Foto: I.N., Sant Salvador, 2010
La Vanguardia Cultura/s
No es literatura para viejos
ISABEL NÚÑEZ
Las teorías salvajes
Pola Oloixarac
Alpha Decay
280 Páginas
19 EUROS
La escritora Pola Oloixarac (Buenos Aires, 1977) ha llegado a este país envuelta en seductora provocación, arropada por el entusiasmo de la generación nocilla y por autores del prestigio de Ricardo Piglia.
En sus declaraciones, la autora modelo y bloguera argentina desdeña la crítica: “uno de esos oficios indecentes de los que prefiero mantenerme alejada”, cuenta que escribió la novela para soportar el horrible ambiente de la Universidad de Buenos Aires, donde estudió filosofía, y que quería repensar la literatura como forma de conocimiento.
La narradora de Las teorías salvajes es una estudiante que intenta seducir a un oscuro profesor de antropología en Buenos Aires, para desmontarle ideológicamente. La Universidad, como en la magnífica Sanshiro de Soseki o en tantas novelas anglosajonas, es el centro-espejo donde todo confluye, el pasado (una tía de la narradora, izquierdista militante en los años setenta y desaparecida, dejó insólitas cartas a Mao) y lo actual (dos jóvenes nerds unidos desesperadamente por su deformidad, que inventan videojuegos de guerra y montan encuentros sexuales con descapacitados). Todo trabado en una maraña donde las teorías antropológicas, el saber filosófico, la ciencia y las nuevas redes sirven, con la música popular y otros discursos cruzados, para explicar el sexo o las relaciones de poder y parodiar el mundo cultural argentino y sus legados, la jerga psicoanalítica o el izquierdismo.
Más que una novela, Las teorías salvajes parece un curioso artefacto destinado a seducir al mundo editorial. La autora es inteligente, organiza bien sus apoyaturas culturales, sus citas, la escenografía intelectual construida con deliberada ligereza: la narradora llama a su gata Montaigne, y ahuyenta a su pez Yorick con el Walden de Skinner. Oloixarac aprovecha sus lecturas: de Pynchon toma su capacidad de conectarlo todo, sólo que en Pynchon hay una verdad amarga tras la descripción de la paranoia, que se anticipó a lo que venía, y el escritor empatiza con sus personajes, por locos que sean. En cambio Oloixarac sólo parece amar a su narradora alter ego y muestra tan frío desdén por los demás personajes que resulta tedioso seguirles. De Houellebecq toma los individuos solitarios, obsesionados por el sexo y sin habilidad social. Pero Houellebecq, al menos en sus primeras novelas, mostraba su verdad dolorida de hijo de sesentayochistas, permitía compartir su humor autoirónico, su rabia misántropa.

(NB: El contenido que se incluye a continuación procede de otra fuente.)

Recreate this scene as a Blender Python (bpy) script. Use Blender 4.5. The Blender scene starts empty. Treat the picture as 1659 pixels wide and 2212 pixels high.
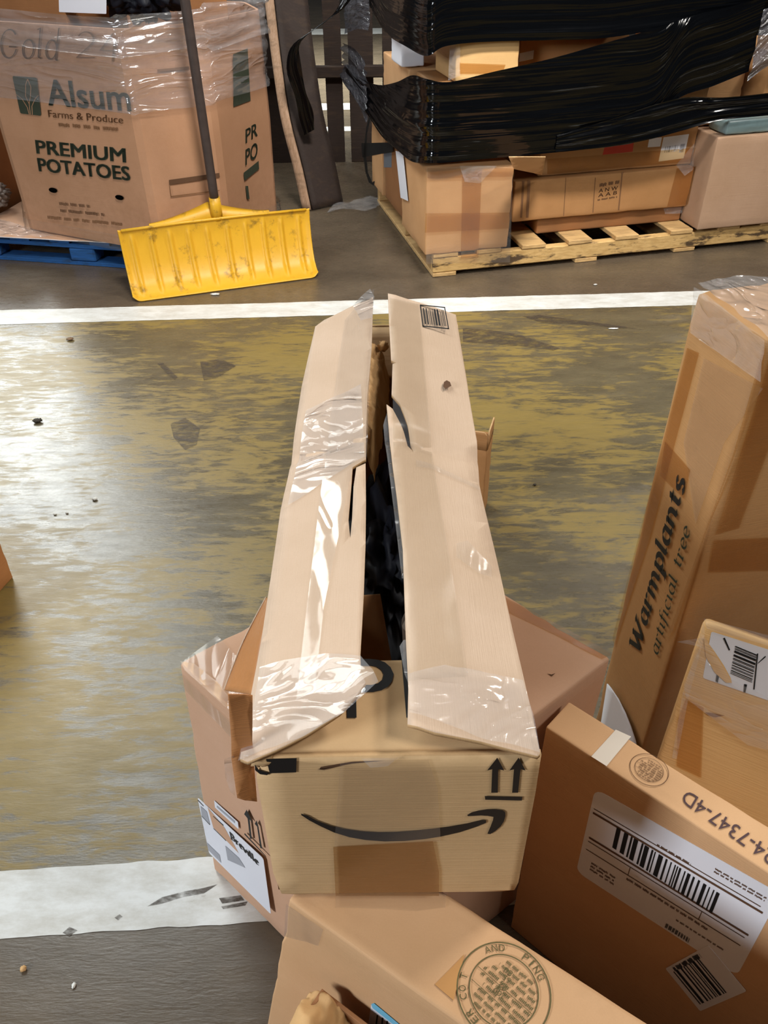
import bpy, bmesh, math, random
from mathutils import Vector as V, Matrix, noise, geometry
random.seed(7)
scene = bpy.context.scene
COL = scene.collection
def lin(r, g, b):
    f = lambda c: (c/255/12.92) if c/255 <= .04045 else ((c/255+.055)/1.055)**2.4
    return (f(r), f(g), f(b), 1)

# ---------------------------------------------------------------- camera
F_PX, PITCH, ROLL, CAM_H = 1750.0, math.radians(38), math.radians(.8), 1.55
CX, CY = 829.5, 1106.0
FWD = V((0, math.cos(PITCH), -math.sin(PITCH)))
_u = V((0, math.sin(PITCH), math.cos(PITCH)))
RIGHT = V((1, 0, 0))*math.cos(ROLL) - _u*math.sin(ROLL)
UP = _u*math.cos(ROLL) + V((1, 0, 0))*math.sin(ROLL)
CAM = V((0, 0, CAM_H))
cd = bpy.data.cameras.new('camera'); cam = bpy.data.objects.new('camera', cd); COL.objects.link(cam)
cd.sensor_fit = 'VERTICAL'; cd.sensor_height = 24; cd.lens = 24*F_PX/2212; cd.clip_start = .02
m = Matrix((RIGHT, UP, -FWD)).transposed().to_4x4(); m.translation = CAM; cam.matrix_world = m
scene.camera = cam

# ---------------------------------------------------------------- light
w = bpy.data.worlds.new('world'); scene.world = w; w.use_nodes = True
bg = w.node_tree.nodes['Background']; bg.inputs[0].default_value = (.92, .95, 1, 1); bg.inputs[1].default_value = .05
scene.view_settings.view_transform = 'Standard'; scene.view_settings.look = 'None'
scene.view_settings.exposure = -1.0; scene.view_settings.gamma = 1; scene.view_settings.use_curve_mapping = False
def lamp(name, loc, aim, power, col, sx, sy, spread=180):
    l = bpy.data.lights.new(name, 'AREA'); l.shape = 'RECTANGLE'; l.size = sx; l.size_y = sy
    l.energy = power; l.color = col; l.spread = math.radians(spread)
    o = bpy.data.objects.new(name, l); COL.objects.link(o); o.location = loc
    o.rotation_euler = (V(aim)-V(loc)).to_track_quat('-Z', 'Y').to_euler()
WARM, COOL = (1, .95, .885), (.90, .95, 1)
lamp('ceiling_lamp_right', (3.8, 3.6, 4.7), (.2, 1.0, .5), 400, WARM, 1.3, .5)
lamp('ceiling_lamp_near', (2.6, -.9, 5.0), (.1, .6, .5), 215, WARM, 1.3, .5)
lamp('ceiling_lamp_stacks', (.9, .9, 5.3), (.3, 4.6, .4), 80, WARM, 1.3, .5, 52)
lamp('dock_light_left', (-3.9, -1.6, 2.7), (-.1, .8, .5), 400, COOL, 1.2, 1.2)
for y_, pw_ in ((4.4, 190), (7.4, 360), (12.0, 800)):
    lamp('dock_row_lamp', (-.50*y_-.35, y_, 5.6), (-1.0, 2.2, 0), pw_*1.15, (.93, .97, .95), 2.2, 1.8)
for x_, y_, pw_ in ((.6, 6.2, 30), (-1.6, 5.4, 20), (2.4, 7.0, 24), (4.6, 11, 60)):
    lamp('added_glint_lamp', (x_, y_, 6.5), (x_*.4, 1.6, .4), pw_, (1, .97, .93), .6, .06)  # small thin lamps added to raise glints on tape and film, no fixtures known
lamp('aisle_lamp_far', (-.4, 8.9, 4.2), (-.4, 8.9, 0), 420, (.95, 1, .94), 1.5, .5, 75)

# ---------------------------------------------------------------- pixel rays onto real planes
def ray(x, y): return RIGHT*((x-CX)/F_PX) - UP*((y-CY)/F_PX) + FWD
def on(px, P, n):
    d = ray(*px); t = (P-CAM).dot(n)/d.dot(n); return CAM + d*t
def atz(x, y, z): return on((x, y), V((0, 0, z)), V((0, 0, 1)))

# ---------------------------------------------------------------- object helpers
def thing(name, label, cat, loc=(0, 0, 0), group=None):
    o = bpy.data.objects.new(name, None); COL.objects.link(o); o.location = loc; o.empty_display_size = .05
    o['label'] = label; o['category'] = cat
    if group: o['group'] = group
    return o
def tag(o, label, cat, group=None):
    o['label'] = label; o['category'] = cat
    if group: o['group'] = group
    return o
def origin(o):
    p = V((0, 0, 0))
    while o: p += o.location; o = o.parent
    return p
def obj(name, bm, mats, parent=None, smooth=True, loc=None, label=None):
    off = origin(parent) if parent else V(loc or (0, 0, 0))
    for v in bm.verts: v.co -= off
    me = bpy.data.meshes.new(name); bm.normal_update(); bm.to_mesh(me); bm.free()
    for mt in (mats if isinstance(mats, (list, tuple)) else [mats]): me.materials.append(mt)
    if smooth:
        for p in me.polygons: p.use_smooth = True
    o = bpy.data.objects.new(name, me); COL.objects.link(o)
    if parent: o.parent = parent
    else: o.location = off
    if label: o['label'] = label
    return o

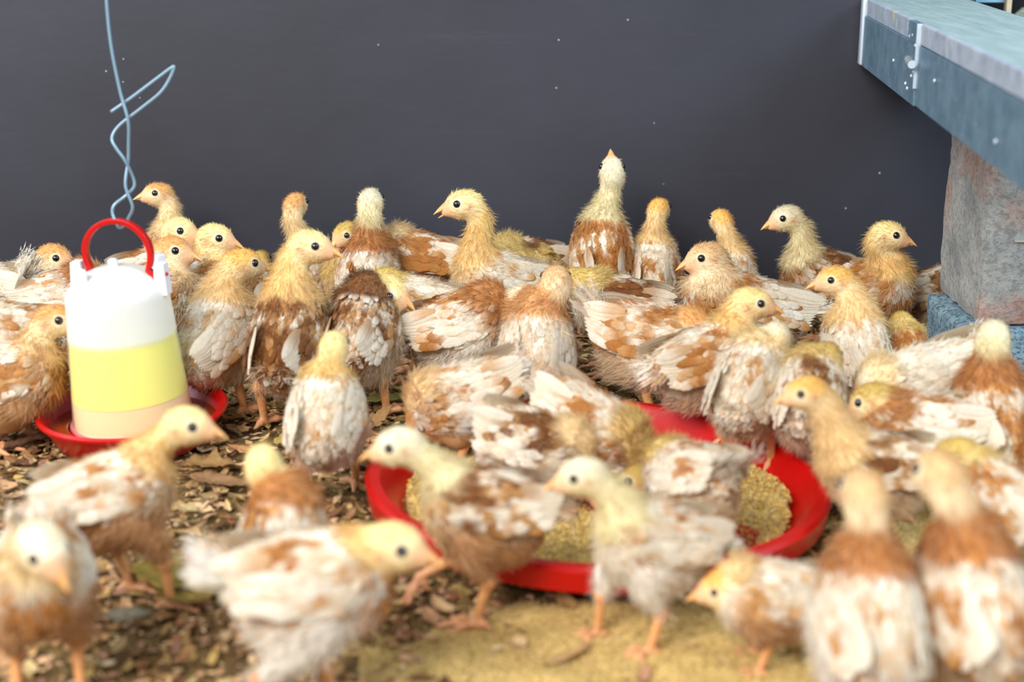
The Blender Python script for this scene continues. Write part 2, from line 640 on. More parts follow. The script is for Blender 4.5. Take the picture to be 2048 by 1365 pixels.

Oloixarac ha escrito una novela cruel, y eso tampoco es nuevo –antes fue Sade, o Marcel Schwob—, pero atraerá a muchos. Lo nuevo es su transposición a la escena bonaerense y al vacío infinito de la red. Su parodia apunta la necesaria revisión crítica del discurso de la izquierda, de la propaganda y la demagogia que dominaron los setenta. Y la urgencia de esa desmitificación, unida a su vigorosa ferocidad adolescente (pura fe en la propia inmortalidad), explican su éxito allí. La supuesta crítica al psicoanálisis se queda en la superficie, sólo hay burla de la jerga, una queja light contra el arraigo de ese saber en Argentina, que en España nunca ha existido: aquí sigue siendo una minoría bajo sospecha y eso evita en parte la rigidez.
Tal vez el arranque de la novela o su fluidez formal sean sus mejores signos de futuro. En conjunto, se diría que a Oloixarac aún no le ha ocurrido nada, nada le ha dolido, nada la ha sacudido, salvo la ambición de un brillo provocador. Hay ideas brillantes y referencias culturales decorativas: las alusiones a Shakespeare y a Montaigne al nombrar sus mascotas ¿quieren compensar el vacío, la pose que sustituye al poso, la condición inhumana de su novela, opuesta a los dos humanistas, sondeadores de profundidad? Habilidad falta de chicha. Cuestión de prioridades o tal vez de edad: los que esperamos otra cosa de la literatura no podemos gozar con ella, aún reconociendo su ingenio y sus dotes de seducción.